- What you need to do
Copy out, exactly and without additions, the lines from the one that contains "tower(-66, 235, 9, 4.0, 'blue" to the one that contains "tower(-74, 300, 11, -2, 'low", both ends included.

——————

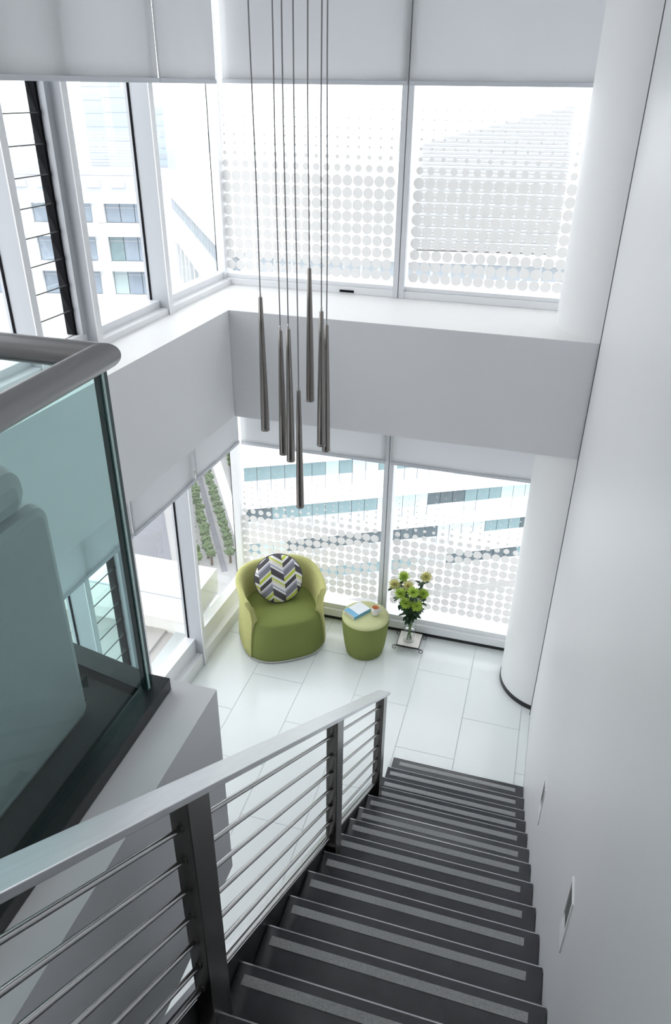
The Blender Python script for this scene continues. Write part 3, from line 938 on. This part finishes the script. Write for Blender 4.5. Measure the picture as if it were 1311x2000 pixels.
# ================================================================== OUTSIDE: TERRACE
tf = root('terrace', (-5.0, 3.0, -0.3), kind='structure', label='concrete terrace outside the lower left windows', category='terrace')
MB().prism([LW(-2.0, -3.14), LW(5.35, -3.14), (-3.0, 5.42), (-9.0, 5.42), (-9.0, -2.0)], -0.35, -0.03).build('slab', 'concrete', tf)
pw = 0.9
for i in range(6):
    for j in range(5):
        xa = -3.30 - 0.012 * 0 - pw * (i + 1); ya = 5.33 - pw * (j + 1)
        MB().box(xa + 0.004, xa + pw - 0.004, ya + 0.004, ya + pw - 0.004, -0.03, 0.0).build('paver', 'concrete', tf)
tb = root('terrace_parapet', (-5.0, 5.4, 0), label='wide white overhanging terrace parapet outside the lower left windows', category='parapet')
MB().box(-9.0, -2.98, 5.33, 5.70, -0.35, 0.30).build('plinth', 'bench', tb)
MB().box(-9.0, -2.90, 5.20, 5.78, 0.245, 0.545).build('coping', 'bench', tb, bevel=0.006)
MB().box(-9.0, -2.90, 5.1985, 5.215, 0.537, 0.549).build('drip_edge', 'framegrey', tb)

# ================================================================== OUTSIDE: CITY
GZ = -32.0
MB().box(-400, 300, 8.0, 700, GZ - 1, GZ).build('city_ground', 'ground', kind='structure', label='pale city ground far below the windows', category='ground')
hx, hy = -0.2736, 0.9618
pxx, pyy = 0.9618, 0.2736
def HP(lat, D, z):
    return Vector((hx * D + pxx * lat, hy * D + pyy * lat, z))

class Fac:
    """a straight facade: origin, direction along it; depth grows away from the viewer side"""
    def __init__(s, o, d, nsign=1):
        s.o = Vector(o); s.d = Vector((d[0], d[1], 0)).normalized()
        s.n = Vector((-s.d.y, s.d.x, 0)) * nsign
        s.ang = math.atan2(s.d.y, s.d.x)
    def P(s, a, b, z):
        q = s.o + s.d * a + s.n * b
        return (q.x, q.y, z)
    def box(s, mb, a0, a1, b0, b1, z0, z1):
        return mb.hexa([s.P(a0, b0, z0), s.P(a1, b0, z0), s.P(a1, b1, z0), s.P(a0, b1, z0), s.P(a0, b0, z1), s.P(a1, b0, z1), s.P(a1, b1, z1), s.P(a0, b1, z1)])

# --- office block facing the lower back windows
fb = Fac((-10.2, 49.5, 0), (math.cos(math.radians(28)), math.sin(math.radians(28))))
bb = root('office_building', (-10.2, 49.5, GZ), label='white office block with teal glass bands seen through the lower back windows', category='building')
fb.box(MB(), -10.8, 26, 0.25, 3.5, GZ, -9.5).build('wall', 'bwhite', bb)
PW = 1.02
gm = {k: meshof(MB().box(-PW / 2 + .02, PW / 2 - .02, -.06, .06, 0, 1.4), 'vision_pane', k) for k in ('gdark', 'gteal', 'gpale', 'span')}
sm_ = {k: meshof(MB().box(-PW / 2 + .015, PW / 2 - .015, -.05, .05, 0, 1.05), 'spandrel_panel', k) for k in ('span', 'bpale', 'bwhite')}
rnd = random.Random(5)
floors = [-12.4, -16.4, -20.2, -23.6, -26.6, -29.4]
for k, zf in enumerate(floors):
    fb.box(MB(), -10.8, 26, -0.6, 0.3, zf + 1.42, zf + 2.05).build('floor_band', 'bwhite', bb)
    state = 'gteal'
    for j in range(35):
        a = -10.2 + PW * j
        if rnd.random() < 0.42:
            state = rnd.choice(['gdark', 'gteal', 'gpale', 'gdark', 'gteal', 'span'])
        q = fb.P(a, 0.14, zf)
        inst('vision_pane', gm[state], bb, q, (0, 0, fb.ang))
        q = fb.P(a, 0.16, zf - 1.07)
        inst('spandrel_panel', sm_[rnd.choice(['bwhite', 'span', 'bpale', 'bwhite', 'span'])], bb, q, (0, 0, fb.ang))
fb.box(MB(), -9, 26, -26, -0.7, GZ, GZ + 0.08).build('plaza_paving', 'bwhite', kind='structure', label='white plaza paving in front of the office block', category='paving')
# --- louvred block seen through the upper back windows
fc = Fac((-13.2, 72, 0), (0.985, 0.17))
lb = root('louvred_building', (-13.2, 72, GZ), label='pale louvre-clad building with sloping roofline seen through the upper right window', category='building')
fc.box(MB(), -16, 40, 1.0, 10, GZ, -8.5).build('wall', 'bwhite', lb)
MB().add([fc.P(0, 0.9, -9), fc.P(13.2, 0.9, -9), fc.P(13.2, 0.9, 3.9), fc.P(0, 0.9, 0.7), fc.P(0, 1.6, -9), fc.P(13.2, 1.6, -9), fc.P(13.2, 1.6, 3.9), fc.P(0, 1.6, 0.7)],
         [(0, 1, 2, 3), (7, 6, 5, 4), (0, 4, 5, 1), (1, 5, 6, 2), (2, 6, 7, 3), (3, 7, 4, 0)]).build('gable_wall', 'bwhite', lb)
for k in range(41):
    z = -8.6 + 0.305 * k
    a0 = 0.0 if z < 0.7 else (z - 0.7) / 3.2 * 13.2
    if a0 < 13:
        fc.box(MB(), a0, 13.2, 0.55, 0.9, z, z + 0.10).build('louvre_slat', 'slat', lb)
fc.box(MB(), 13.6, 24, 0.2, 6, -8.5, 0.5).build('annex_wall', 'bwhite', lb)
fc.box(MB(), 14.0, 15.4, 0.12, 0.25, -1.0, 0.05).build('window', 'gblue', lb)
fc.box(MB(), -16, 40, -0.4, 1.2, -9.4, -8.5).build('floor_band', 'bwhite', lb)
for j in range(30):
    fc.box(MB(), -15 + 1.7 * j, -13.6 + 1.7 * j, 0.82, 1.05, -11.0, -9.5).build('window', 'span', lb)

# --- office block seen through the upper left windows
KA = 91 / 74
def za_(z):
    return 4.85 + (z - 4.85) * KA
fa = Fac(HP(-21.6, 91, 0), (-pxx, -pyy), -1)
ab = root('terraced_office', HP(-36, 91, GZ), label='white office block with window bays and louvred roof seen through the upper left windows', category='building')
def abox(a0, a1, b0, b1, z0, z1):
    return fa.box(MB(), a0 * KA, a1 * KA, b0, b1, za_(z0) if z0 > -30 else z0, za_(z1))
abox(0, 36, 1.0, 12, GZ, -4.2).build('wall', 'bwhite', ab)
for za, zb in ((-4.7, -3.9), (-7.6, -6.55), (-10.75, -10.05), (-14.0, -13.2)):
    abox(-0.5, 36, -0.8, 1.2, za, zb).build('floor_band', 'bwhite', ab)
for zi, (za, zb) in enumerate(((-6.5, -4.7), (-10.0, -7.65), (-13.15, -10.8))):
    for j in range(26):
        a = 0.3 + 1.36 * j
        if j % 5 == 3:
            abox(a, a + 0.75, 0.2, 1.1, za, zb).build('pier', 'bwhite', ab)
            continue
        o = abox(a, a + 1.28, 0.7, 1.05, za, zb).build('window', ('gblue', 'gblue', 'gpale', 'gblue', 'gteal', 'gblue', 'gblue')[(j * 3 + zi * 5) % 7], ab)
        abox(a, a + 1.28, 0.62, 0.72, zb - 0.55, zb - 0.48).build('window_bar', 'bpale', o)
abox(0, 36, 2.0, 12, -4.2, -2.6).build('roof_band', 'bpale', ab)
for j in range(15):
    abox(0.2 + 2.3 * j, 1.5 + 2.3 * j, 1.85, 2.05, -3.6, -3.0).build('window', 'span', ab)
for k in range(14):
    z = -2.5 + 0.24 * k
    abox(0, 36, 2.0 + 0.5 * k, 2.28 + 0.5 * k, z, z + 0.10).build('roof_louvre', 'bpale' if k % 2 else 'bwhite', ab)

# --- long roofed building with a sloping eave line
qd = (-0.304 * pxx + 0.953 * hx, -0.304 * pyy + 0.953 * hy)
KD = 1.81
def zd_(z):
    return 4.85 + (z - 4.85) * KD
fd = Fac(HP(-8.6 * KD, 57.6 * KD, 0), qd, -1)
db = root('long_roof_building', HP(-8.6 * KD, 57.6 * KD, GZ), label='white building with long pitched roof and glazed gallery, beside the glazed corner', category='building')
MB().add([fd.P(-10, -1, zd_(-5.0)), fd.P(80, -1, zd_(-5.0)), fd.P(80, 26, zd_(0.6)), fd.P(-10, 26, zd_(0.6)), fd.P(-10, -1, zd_(-5.4)), fd.P(80, -1, zd_(-5.4)), fd.P(80, 26, zd_(0)), fd.P(-10, 26, zd_(0))],
         [(0, 1, 2, 3), (7, 6, 5, 4), (0, 4, 5, 1), (1, 5, 6, 2), (2, 6, 7, 3), (3, 7, 4, 0)]).build('roof', 'bwhite', db)
fd.box(MB(), -10, 80, 0.5, 24, GZ, zd_(-5.4)).build('wall', 'bwhite', db)
for j in range(30):
    fd.box(MB(), -9.6 + 3 * j, -6.8 + 3 * j, 0.3, 0.55, zd_(-7.4), zd_(-5.5)).build('window', ('gblue', 'gteal', 'gblue', 'gblue')[j % 4], db)
fd.box(MB(), -10, 80, -1.2, 0.4, zd_(-9.4), zd_(-7.6)).build('balcony_band', 'bwhite', db)
for j in range(15):
    fd.box(MB(), -9.6 + 6 * j, -5.2 + 6 * j, 0.3, 0.55, zd_(-13.5), zd_(-9.4)).build('window', ('gblue', 'gpale', 'gteal')[j % 3], db)
    fd.box(MB(), -5.1 + 6 * j, -4.0 + 6 * j, -0.9, 0.4, GZ, zd_(-9.0)).build('pier', 'bwhite', db)

# --- far towers
def tower(lat, D, wdt, z1, label, nb):
    f = Fac(HP(lat, D, 0), (pxx, pyy))
    t = root('tower_block', HP(lat, D, GZ), label=label, category='tower', group='far towers')
    f.box(MB(), 0, wdt, 0, 15, GZ, z1).build('wall', 'tower', t)
    for k in range(nb):
        z = z1 - 2.4 - 3.6 * k
        f.box(MB(), 0.3, wdt - 0.3, -0.15, 0.05, z, z + 1.7).build('window_band', 'span', t)
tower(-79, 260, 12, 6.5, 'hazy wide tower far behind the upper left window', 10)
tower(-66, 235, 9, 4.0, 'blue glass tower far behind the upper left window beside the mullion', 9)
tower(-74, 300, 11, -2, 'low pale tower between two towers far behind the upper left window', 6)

# --- street with tree rows seen through the lower left windows
sd = Vector((0.53, -0.85, 0)).normalized()
sn = Vector((0.85, 0.53, 0))
S0 = Vector((-29.0, 62.0, GZ))
def strip(off, wid, z, mt, name, label, cat, a0=-26, a1=13.5):
    mb = MB()
    c = [S0 + sd * a0 + sn * off, S0 + sd * a1 + sn * off, S0 + sd * a1 + sn * (off + wid), S0 + sd * a0 + sn * (off + wid)]
    vs = [(p.x, p.y, GZ) for p in c] + [(p.x, p.y, GZ + z) for p in c]
    mb.hexa(vs).build(name, mt, kind='structure', label=label, category=cat)
strip(-0.75, 1.0, 0.06, 'bwhite', 'street_strip', 'white paved street between the tree rows', 'street')
strip(-2.75, 0.5, 0.05, 'road', 'road_strip', 'grey road beside the tree rows', 'road')
strip(-5.4, 0.6, 0.05, 'brick', 'brick_path', 'reddish path beside the tree rows', 'path')
strip(-14, 7.2, 0.05, 'road', 'plaza_road', 'wide grey plaza below the terrace', 'road')
strip(2.2, 3.0, 0.05, 'bpale', 'pavement_strip', 'pale pavement beyond the farthest tree row', 'street')
def crown_mesh(seed):
    rn = random.Random(seed)
    bm = bmesh.new()
    bmesh.ops.create_icosphere(bm, subdivisions=3, radius=1.0)
    for v in bm.verts:
        d = v.co.normalized()
        k = 0.78 + 0.22 * math.sin(d.x * 7 + seed) * math.sin(d.y * 6 + 2 * seed) + 0.16 * math.sin(d.z * 9 + d.x * 5 + seed) + rn.uniform(-.10, .10)
        v.co = Vector((d.x, d.y, d.z * 0.8)) * k
    me = bpy.data.meshes.new('crown')
    bm.to_mesh(me); bm.free()
    me.materials.append(MT['tree'])
    return me
crowns = [crown_mesh(s) for s in (1, 2, 3)]
trunk = meshof(MB().tube([(0, 0, 0), (0, 0, 1.0)], [0.12, 0.09], 7), 'trunk', 'trunk')
rn = random.Random(9)
for off, lab, n in ((1.25, 'small street tree in the row beyond the white street', 22), (-1.7, 'small street tree in the row between white street and grey road', 22), (-3.5, 'small street tree in the row beside the grey road', 22), (-4.75, 'small street tree in the row beside the reddish path', 22)):
    for k in range(n):
        p = S0 + sd * (-14 + 27.5 * k / n + rn.uniform(-.08, .08)) + sn * (off + rn.uniform(-.1, .1))
        t = root('street_tree', (p.x, p.y, GZ), label=lab, category='tree', group=lab.replace('small street tree in', 'trees in'))
        s = rn.uniform(0.50, 0.60)
        c = inst('crown', crowns[rn.randrange(3)], t, (p.x, p.y, GZ + 1.2), (0, 0, rn.uniform(0, 6)))
        c.scale = (s, s, s)
        inst('trunk', trunk, t, (p.x, p.y, GZ))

——————

- Complete response
tower(-66, 235, 9, 4.0, 'blue glass tower far behind the upper left window beside the mullion', 9)
tower(-74, 300, 11, -2, 'low pale tower between two towers far behind the upper left window', 6)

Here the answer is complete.